Trenitalia a pezzi

Ormai è evidente e al contempo paradossale: questo è un paese che costringe il cittadino a usare la propria automobile. Paradossale perché ovunque, e da anni, sta succedendo il contrario. Chiunque abbia preso di recente un treno in ogni altro paese d’Europa, lo sa. Altrove i treni sono puntuali, puliti, comodi, ti invitano a salirci a bordo, a viaggiare là sopra. Qui da noi, invece, prendere un treno è ormai un azzardo. Non sai mai quando partirà, quando arriverà. Il riscaldamento non funziona d’inverno, l’aria condizionata s’inceppa d’estate. Se viaggiate in un eurostar da Venezia a Milano e lo fate alla temperatura di 45 gradi, a luglio, vi vedrete rimborsati della bellezza di sette euro e rotti. Non parliamo poi delle toilette che all’esterno dovrebbero avere su scritto “latrina”, altroché.
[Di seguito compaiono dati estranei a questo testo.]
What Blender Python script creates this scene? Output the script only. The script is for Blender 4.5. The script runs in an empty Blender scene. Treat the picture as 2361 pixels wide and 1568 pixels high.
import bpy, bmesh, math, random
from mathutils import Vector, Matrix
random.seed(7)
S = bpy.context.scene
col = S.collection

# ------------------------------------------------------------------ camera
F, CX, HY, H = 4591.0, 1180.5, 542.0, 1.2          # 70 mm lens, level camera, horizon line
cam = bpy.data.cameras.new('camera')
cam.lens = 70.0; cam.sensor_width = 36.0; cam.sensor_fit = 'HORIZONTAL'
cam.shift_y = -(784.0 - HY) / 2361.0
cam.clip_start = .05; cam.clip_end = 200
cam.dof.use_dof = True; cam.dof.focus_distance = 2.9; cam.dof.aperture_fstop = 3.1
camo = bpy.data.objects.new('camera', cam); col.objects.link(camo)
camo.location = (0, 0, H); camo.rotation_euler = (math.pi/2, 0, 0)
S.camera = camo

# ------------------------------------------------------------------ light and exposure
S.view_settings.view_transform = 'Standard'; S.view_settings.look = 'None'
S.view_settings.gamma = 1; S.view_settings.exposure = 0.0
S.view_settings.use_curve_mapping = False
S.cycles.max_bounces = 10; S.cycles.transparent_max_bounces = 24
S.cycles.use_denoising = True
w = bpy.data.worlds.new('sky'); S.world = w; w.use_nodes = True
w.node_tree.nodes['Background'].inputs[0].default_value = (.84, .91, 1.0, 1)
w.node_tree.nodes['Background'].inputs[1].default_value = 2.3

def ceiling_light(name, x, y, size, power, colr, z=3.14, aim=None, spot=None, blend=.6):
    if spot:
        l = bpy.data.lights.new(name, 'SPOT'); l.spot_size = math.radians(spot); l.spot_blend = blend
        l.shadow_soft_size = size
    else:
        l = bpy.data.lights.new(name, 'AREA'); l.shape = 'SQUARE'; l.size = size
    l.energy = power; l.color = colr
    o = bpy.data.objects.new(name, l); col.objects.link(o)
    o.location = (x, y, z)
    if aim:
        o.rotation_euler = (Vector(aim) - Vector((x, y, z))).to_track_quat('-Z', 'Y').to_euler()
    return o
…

Eppure non si fa che sbandierare l’alta velocità, si sperpera denaro per opere inutili e intanto si tagliano i treni per i pendolari. Si fanno maquillage alle stazioni e i treni si spezzano in due. A volte letteralmente, altre virtualmente. Da qualche giorno, da Venezia, parte un regionale per Ferrara. Tu arrivi magari di corsa al binario, premi sul tasto apriporta che ti fa marameo, non si apre, tu guardi l’orologio mancano due minuti alla partenza, imprechi, provi le porte una a una e poi, disperato e attonito, vedi il treno andarsene via. Solo un pezzo, però. Ma come? Sì, erano due i treni in coda allo stesso binario, identici, solo che quello giusto stava davanti. Avete mai visto una roba così? E se nessuno te lo dice tu come fai a saperlo? Non c’è dubbio: lo stato in cui è ridotta Trenitalia è l’indice dello stato in cui è ridotto il paese. Poi però nelle stazioni trionfano dei megaschermi al plasma che altro non servono a mandare di continuo sempre gli stessi spot pubblicitari. Quelli funzionano perfettamente, mentre – come spesso capita a Padova – i pannelli degli orari sono fuori uso. Il treno dovrebbe essere il fiore all’occhiello di una nazione. È il biglietto da visita di un paese. Un treno, quando ci sali, ti dice “Buongiorno, benvenuto, noi siamo questo”. Provate a salirci, su un treno qualunque. Vi renderete conto di com’è ridotta l’Italia. Ammesso non lo sappiate già.